Por eso, para que haya una real democracia, primero es necesario que el gran capital no tenga la posibilidad de fabricar mentiras, de corromper periodistas y escritores, de comprar intelectuales, tal como ahora lo revela el mismo Presidente Trump, sólo que él denuncia a los medios que combaten su presidencia y no a los que desperdigan a diario mentira y media contra el resto del mundo, lo que se conoce con el nombre de libertad de prensa, o sea, la libertad de fabricar una opinión pública que mantenga ilusionado al cándido sobre las bondades del capitalismo. Nada fácil, por cierto, es romper con el yugo de este sistema que, hoy por hoy, es fuerte.
Mientras tanto se debe denunciar lo que la gran prensa llama «libertad», que no es más que la libertad para explotar sin misericordia al pueblo para apropiarse de sus riquezas, hasta que los explotados se rebelen para terminar con lo que Bernie Sanders denunció como un sistema donde «los muy, muy ricos disfrutan de un lujo inimaginable mientras miles de millones de personas sufren de una pobreza abyecta, de desempleo y de inadecuados servicios de educación, vivienda, salud y agua potable».

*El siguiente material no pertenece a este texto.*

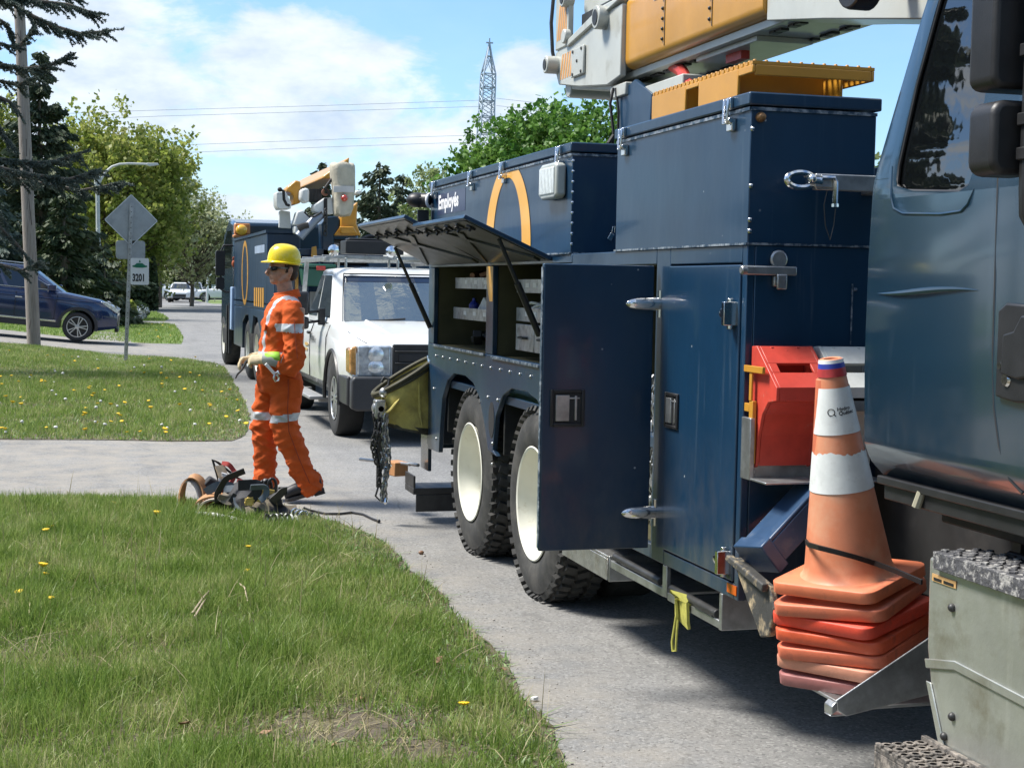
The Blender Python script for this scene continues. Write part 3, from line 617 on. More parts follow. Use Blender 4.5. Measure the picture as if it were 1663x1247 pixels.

Qué pena que los demócratas le robaran la posibilidad de ser su presidente. Aunque los cándidos del mundo, tal vez ni entonces hubieran arrojado el vendaje con que han cubierto voluntariamente su mente y les impide razonar con libertad. Por desgracia debe caer sobre ellos la guillotina que les arrebate la vivienda, les deje sin empleo, les mate la esperanza y les despierte la consciencia, para que comprendan que han vivido en el mundo de los inocentes. La verdad tarda en llegar, pero llega.